Cybersecurity

What is cybersecurity?

Secrecy, or confidentiality, means that only authorized people should be able to access or read specific computer systems and data.

Integrity means that only authorized people should be able to use or modify systems and data.

Cybersecurity helps minimize crime and harm in the virtual world. It’s a set of techniques used to protect the secrecy, integrity, and availability of computer systems and data against threats.

Authentication is the process by which a computer understands who it is interacting with. There are 3 types: what you know, what you have, and what you are.

Permissions, or Access Control Lists (ACLS) describe the access each user has to view or modify any file, or program, on a computer.

Malicious software (malware) can make a program or computing system vulnerable to attacks that copy user data and allow hackers to disguise as the user.

Some hack for amusement and curiosity, others for monetary gain (cybercriminals), and others hack to provide a social or political goal (hacktivists).

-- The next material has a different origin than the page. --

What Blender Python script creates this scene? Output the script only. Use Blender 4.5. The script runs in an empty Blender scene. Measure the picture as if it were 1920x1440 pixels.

Black Hat hackers steal, exploit, and sell computer vulnerabilities and data. White Hat hackers are hired by companies and governments to perform security evaluations, hunt for bugs, and try to close security holes.

Attackers use bugs in a system to gain access to computer systems to overwrite data, steal user data, crash systems, or hijack the whole system.

Unresolved bugs on enough systems opens up the possibility of “worms,” programs that automatically jump from computer to computer.

Cryptography includes the most common forms of computer security. System architects employ them to make info secret and frustrate attackers.

A cipher is an algorithm that converts plain text into ciphertext that can’t be read unless you have a key to undo the cipher. Think encryption and decryption.

Cryptographic techniques rely on keys known by both sender and recipient.

Key exchange uses an algorithm that lets 2 computers agree on a key without sending one, using one-way functions (math operations) that are easy to do in one direction, but hard to reverse. Think paint mixtures.

Symmetric keys are the same on both sides and are used by the sender and receiver to encrypt and decrypt.

Asymmetric encryption uses two different keys (1 public, 1 private). Senders use the public key, recipient uses their own private key.